There would be well be differences on whether the demonetisation was needed, and if there were shortcomings in implementation, however there was no slip-up in procedures. In any case, this issue of constitutional validity of the decision is already being considered by Supreme Court.

To therefore try to use the RBI Governor to score political points is extremely unfortunate. The present Governor, like most of his predecessors, understandably keeps a low profile, speaking when necessary. It is neither necessary, nor in fact advisable, for a Central Bank Governor to fashion himself as a Page 3 celebrity making controversial statements everyday as “evidence” of his independence.

Corruption in the banking sector over the years has been no secret. It is impossible for this sector to remain immune when general values in society were eroding. However, even people like me who have been associated with this sector for years, have I am sure been quite shocked at the extent of rot and greed in banking employees. For sure, the actual number of such black sheep is quite small from all indications, as compared to the total number of employees, and most of the employees have acquitted themselves very well during trying times.

As such feedback of wrongdoing came in, RBI was forced to react and issue some clarifications and make some modification in their notifications. This has understandably led to some confusion in the minds of the public. In hindsight that process could have been handled a lot better but given that an exercise of this size and scale has never been attempted before it was natural that there would be some leaning and correction as they went along.

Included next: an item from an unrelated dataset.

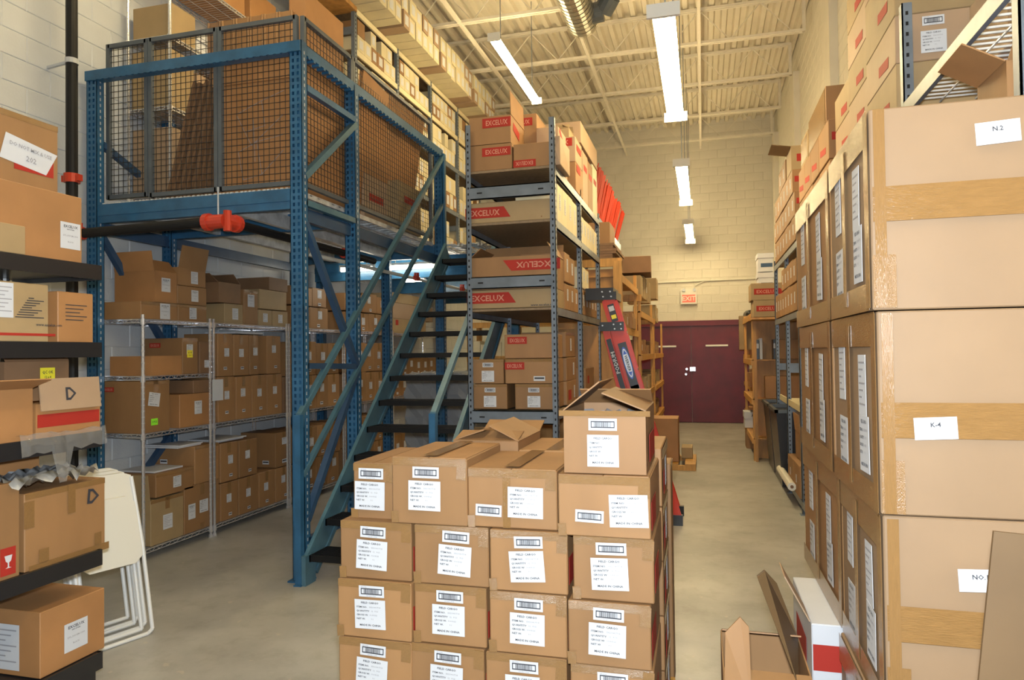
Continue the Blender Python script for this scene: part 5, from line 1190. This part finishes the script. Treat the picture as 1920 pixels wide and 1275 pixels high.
o, ya, yb, zt = lX('carton with red printed edge and torn paper note, topmost at the left', z+.335, -90, 110, .33, .44, m='card', tape='E', dec=(('red', 'r', .12, -.05, (.2, .09)),), X=-3.02)
m = MB(); m.add([(0, -.15, -.045), (0, .08, -.075), (0, .14, .035), (0, -.12, .075), (-.001, -.15, -.045), (-.001, .08, -.075), (-.001, .14, .035), (-.001, -.12, .075)], [(0, 1, 2, 3), (7, 6, 5, 4)])
pn = m.build('paper_note', 'paper', o, (.2245, .10, .15)); 
for i, s in enumerate(('DO NOT MIX & USE', '202')):
    mt = MB(); dtext(mt, s, (.024, .035)[i], 0, 0, 0, 'CENTER'); c = mt.build('handwriting', 'greyink', pn, (.0015, 0.0, .015-.05*i)); c.rotation_euler = (0, .1, math.pi/2)
o = carton('low tan tray front with lifted edge on the topmost black shelf', -2.955, 2.18, 2.168, .03, .55, .13, m='card_olive')
z = 1.777
o, *_ = lX('carton with black print and red line on the second black shelf', z, -70, 92, .27, .45, m='card_olive', dec=(('red', 'r', .0, -.10, (.46, .012)), ('plain', 'r', -.02, .05, (.8, 1.1))))
m = MB()
for i in range(9): m.box(-.07+.008*i, -.0012, -.05+.011*i, .07-.01*(i*5 % 7), 0, -.046+.011*i)
dtext(m, 'www.excelux.com', .018, .03, -.085, 0, 'LEFT'); c = m.build('black_print', 'ink', o, (.2265, .10, .16)); c.rotation_euler = (0, 0, math.pi/2)
o = carton('small square carton with printed face, right end of the second black shelf', -3.075, 2.735, z, .23, .20, .245, m='card_orange', dec=())
m = MB()
for i in range(5): m.box(-.06, -.0012, .04-.018*i, .06-.02*(i % 3), 0, .044-.018*i)
c = m.build('printed_text', 'ink', o, (.1165, 0, .14)); c.rotation_euler = (0, 0, math.pi/2)
z = 1.332
lX('open orange carton at the left end of the third black shelf', z, -60, 62, .24, .46, m='card_orange', open_=True, flaps=(('r', .12, 160),))
o, *_ = lX('carton with wide folded flap marked D over a red band, third shelf', z, 66, 188, .16, .44, m='card_orange', open_=True, dec=(('red', 'r', 0, .0, (.34, .06)),))
m = MB(); m.box(-.17, -.003, -.075, .16, .003, .075); fo = m.build('flap', 'card_pale', o, (.30, 0.0, .215)); fo.rotation_euler = (-.1, 0, math.pi/2)
fo.location = (.235, .0, .20)
m = MB(); dtext(m, 'D', .085, -.01, -.03, 0, 'CENTER', 1.0, y=-.0045); m.build('handwriting', 'ink', fo)
o = carton('brown carton with yellow sticker at the back of the third black shelf', -3.28, 2.66, z+.165, .34, .34, .19, m='card_dark', open_=True, dec=(('yel', 'r', .05, .03, (.8, .9)),), flaps=(('r', .14, 55), ('b', .12, 60)))
m = MB(); rg = random.Random(9); n = 12; gp = []
for i in range(n+1):
    y = 2.42+.46*i/n
    gp += [(-3.02+rg.uniform(-.02, .02), y, 1.337+rg.uniform(0, .012)), (-2.935+rg.uniform(0, .012), y, 1.35+rg.uniform(0, .015)), (-2.925+rg.uniform(0, .012), y, 1.31+rg.uniform(-.01, .01)), (-2.93+rg.uniform(0, .01), y, 1.27-(.16 if i in (5, 6) else 0)+rg.uniform(-.01, .01))]
m.add(gp, [(i*4+j, (i+1)*4+j, (i+1)*4+j+1, i*4+j+1) for i in range(n) for j in range(3)]); tag(m.build('plastic_wrap', 'film'), 'crinkled clear film draped over the third black shelf edge', 'film')
z = .737
o, *_ = lX('large carton marked D with bubble wrap on top, fourth black shelf', z, 45, 197, .355, .42, m='card', tape='E', dec=(('tape', 'r', .02, -.17, (.44, .035)), ('tape', 'r', -.20, .08, (.05, .12)), ('tape', 'r', .02, .11, (.04, .14)), ('tape', 'r', .17, -.12, (.04, .06)), ('tape', 'r', -.13, -.12, (.05, .06))))
m = MB(); dtext(m, 'D', .10, 0, 0, 0, 'CENTER'); c = m.build('handwriting', 'ink', o, (.2125, .14, .24)); c.rotation_euler = (0, .1, math.pi/2)
t2 = thing('bubble_wrap', 'crumpled grey bubble wrap spilling over the carton marked D', 'bubble wrap', (-3.07, 2.62, z+.357)); m = MB(); rg = random.Random(2); n = 14
g = [[(-.12+.26*i/n, -.24+.46*j/n, .01+.05*abs(math.sin(i*1.3+j*.7))+rg.uniform(0, .03)) for j in range(n+1)] for i in range(n+1)]
m.add([p for r_ in g for p in r_], [(i*(n+1)+j, (i+1)*(n+1)+j, (i+1)*(n+1)+j+1, i*(n+1)+j+1) for i in range(n) for j in range(n)]); m.build('wrap_sheet', 'silver', t2, smooth=True)
o, *_ = lX('carton with red fragile glass mark at the left edge, fourth black shelf', z, -100, 38, .42, .42, m='card', dec=(('red', 'r', .10, -.13, (.07, .12)),), X=-2.95)
m = MB(); m.add([(-.018, 0, .02), (.018, 0, .02), (.012, 0, -.005), (.003, 0, -.012), (.003, 0, -.03), (.014, 0, -.035), (-.014, 0, -.035), (-.003, 0, -.03), (-.003, 0, -.012), (-.012, 0, -.005)], [tuple(range(10))])
c = m.build('glass_mark', 'paper', o, (.2135, .10, .085)); c.rotation_euler = (0, 0, math.pi/2)
o = carton('long flat carton marked b lying behind, above the fourth black shelf', -3.29, 2.28, z+.357, .16, .95, .19, m='card_orange', dec=())
z = .229
o, *_ = lX('orange brown carton with white name label on the lowest black shelf', z, 74, 196, .305, .36, m='card_orange', dec=(('name', 'r', .01, -.02, (1.0, .9)), ('plain', 'f', -.02, -.02, (1.6, 1.5))))

# ================================================================== WHITE FOLDING CHAIRS
def chair(label, x, y, rz, lean, group):
    t = thing('folding_chair', label, 'chair', (x, y, 0), rz, group)
    W = .40
    def at(u, v, zz): return Vector((u, v+zz*math.tan(lean), zz))
    m = MB()
    for s in (-1, 1): m.path([at(s*W/2, 0, .03), at(s*W/2, .0, .55), at(s*W/2*.9, .0, .95)], .012, 8)
    m.path([at(-W/2, 0, .03), at(-W/2+.03, 0, .012), at(W/2-.03, 0, .012), at(W/2, 0, .03)], .012, 8); m.build('front_legs', 'whitemetal', t)
    m = MB()
    for s in (-1, 1): m.path([at(s*(W/2-.04), .05, .03), at(s*(W/2-.04), .05, .70)], .012, 8)
    m.path([at(-W/2+.04, .05, .03), at(W/2-.04, .05, .03)], .012, 8); m.build('rear_legs', 'whitemetal', t)
    def panel(nm, z0, z1, w0, w1, v):
        m = MB(); n = 10; pts = []
        for i in range(n+1):
            f = i/n; zz = z0+(z1-z0)*f; ww = (w0+(w1-w0)*f)/2; e = min(f, 1-f); ww -= .05*max(0, 1-e*8)**2; pts.append((ww, zz))
        o1 = [at(-w, v, zz) for w, zz in pts]+[at(w, v, zz) for w, zz in reversed(pts)]; o2 = [p+Vector((0, .022, 0)) for p in o1]; k = len(o1)
        m.add(o1+o2, [tuple(range(k)), tuple(range(k, 2*k))[::-1]]+[(i, k+i, k+(i+1) % k, (i+1) % k) for i in range(k)]); m.build(nm, 'whiteplastic', t)
    panel('seat', .44, .84, .37, .34, -.03); panel('backrest', .78, .98, .38, .36, .0)
    return t
G_ = 'white folding chairs leaning behind the black shelving'
chair('white folding chair leaning nearest the aisle, its bent legs in view', -3.36, 3.40, 1.25, .22, G_)
chair('white folding chair second in the leaning row, between the others', -3.48, 3.47, 1.25, .22, G_)
chair('white folding chair furthest from the aisle, mostly behind the shelving', -3.60, 3.54, 1.25, .22, G_)

bo = BULK.build('cardboard_boxes', BM); bo['kind'] = 'stuff'; tag(bo, 'rows of small distant cartons packed on the tall rack and far shelves', 'boxes')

In the coming days, we might well see many more officials getting caught and the law in that regard will take its course. Enough data and information has been collected by agencies for this to happen. However, it would certainly be prudent to ensure that reputation of banks in general and the RBI is not unduly affected. Banks will remain and will continue to play the role they are expected to in society and in the growth of the economy.